In a press conference, Bank of Canada governor Stephen Poloz highlighted some challenges that have developed since the bank’s last monetary policy report in October. “Global financial markets have reacted — bond yields have fallen, yield curves have flattened even more and stock markets have repriced significantly,” he said in his opening remarks. “Here in Canada, lower oil prices have reached the point where they will have material consequences for our macroeconomic outlook. And our housing sector is taking longer than expected to stabilize.”

The Bank of Canada also projected real GDP will grow by 1.7 per cent in 2019, 0.4 percentage points slower than its October outlook. “This revised forecast reflects a temporary slowing in the fourth quarter of 2018 and the first quarter of 2019,” said a Bank of Canada press release. “This will open up a modest amount of excess capacity, primarily in oil-producing regions.
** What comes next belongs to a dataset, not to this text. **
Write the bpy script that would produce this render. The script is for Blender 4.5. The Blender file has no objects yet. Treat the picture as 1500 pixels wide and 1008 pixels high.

Nevertheless, indicators of demand should start to show renewed momentum in early 2019, leading to above-potential growth of 2.1 per cent in 2020.”

The Bank of Canada is scheduled to make its next overnight rate target announcement on March 6, 2019.

“The appropriate pace of rate increases will depend on how the outlook evolves, with a particular focus on developments in oil markets, the Canadian housing market and global trade policy,” said Poloz.